PB: To be honest with you, as I had been in my book, I have
been through moments over the years of being angry with somebody interfering in
my marriage, but then on the other hand, that was how I was at that age. Those
were the decisions I made. But probably now at this point in my life, I
wouldn't have listened to temptation in that way that I did then.
OL: What about drugs? So much of Eric's story is about
addiction, and you talk about it in relation to George — that Eric was one
person when he was into cocaine, and one when he wasn't. How did the
omnipresence of this sort of thing affect everybody who was in that world?
PB: I wasn't really with Eric when he was on heroin. What he
did was he locked himself away in his house, and didn't really come out. I
didn't see him during that period in his addiction.
OL: In your book, Eric says, "Pattie, if you don't
leave your husband, I am going to take this heroin," and she says, 'No,
you really shouldn't do that," and he says, "OK," and off he
goes and writes the mother of all love songs, and becomes a heroin addict. It
is a little manipulative to threaten someone with taking heroin. Is that right?
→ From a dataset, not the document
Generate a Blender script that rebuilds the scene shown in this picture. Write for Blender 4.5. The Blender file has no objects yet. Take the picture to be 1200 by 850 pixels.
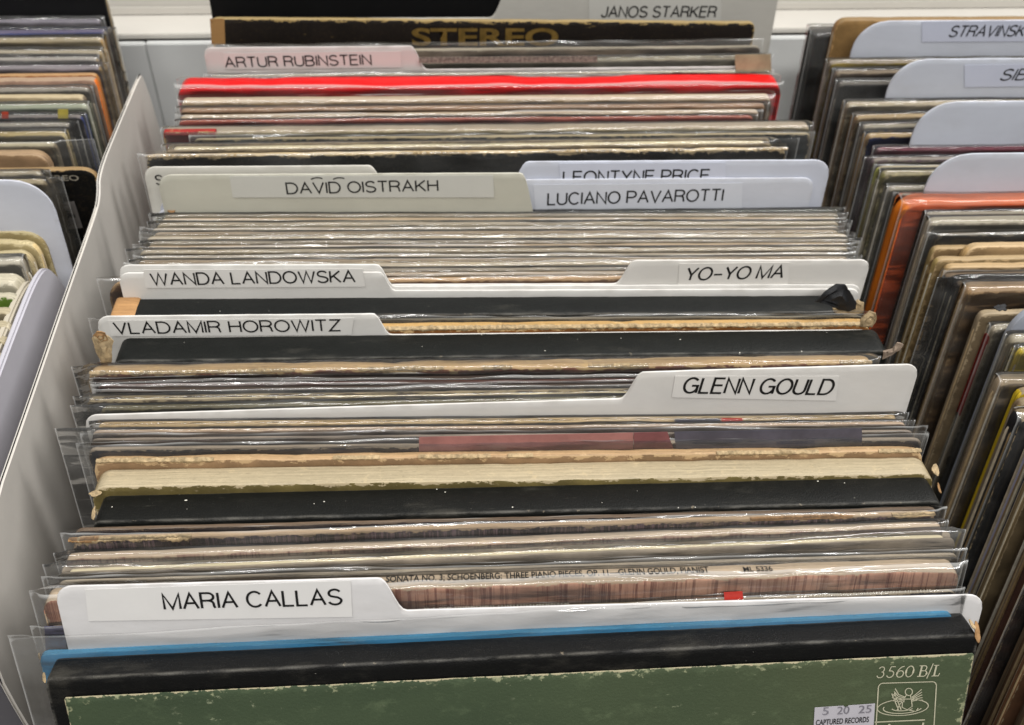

PB: Yeah, but you know what? That is what Eric said to me,
but quite frankly I think that he'd probably been dabbling in it anyway. I mean
nothing is that dramatic. Well, maybe it is. I realized later, after reading
his book, that I didn't have to blame myself entirely for his heroin addiction
because in fact, he had been sort of slightly dabbling anyway.
OL: I think that if you read his book carefully and listen
to his songs, he had a romance with destruction and seeing the dark side.
PB: I also think that he's always been a survivor, meaning
that he knew how far he could go because he ultimately knew when to pull back. He
would never be one of those addict casualties, as it were.
"John and Paul wrote most of their songs together
— they sparked off each other — but George wrote on his own."
OL: Is it a relief for you not to be around famous people,
or are you still around famous people all the time?
PB: I’m still around famous people, I'm sorry to tell you,
because we've all known each other since we were 20. I don't really think about
it in the way that maybe people who very rarely bump into famous people might.
OL: So having lived in that world so long, it's just part of
who you are.
PB: Yes. I mean, we all know who we are. It doesn't make my
day. I know so many musicians and I have known them since I was 20, really, so
when we hang out, we hang out. That's it.
OL: It probably demystified your own sense of being a muse,
and therefore you just demystified the muse-makers.
PB: Yes, well done.
OL: This is our love issue, and my question is: Is there
anything that you can communicate about the nature of love that you could pass
on? What have you learned?
PB: I think what is the most important thing about love is a
continual conversation, so that people don't stop communicating with each
other. If you lose what the other person is feeling and thinking, that's the
last stop before dying. Always communicate. Otherwise, you can drift apart.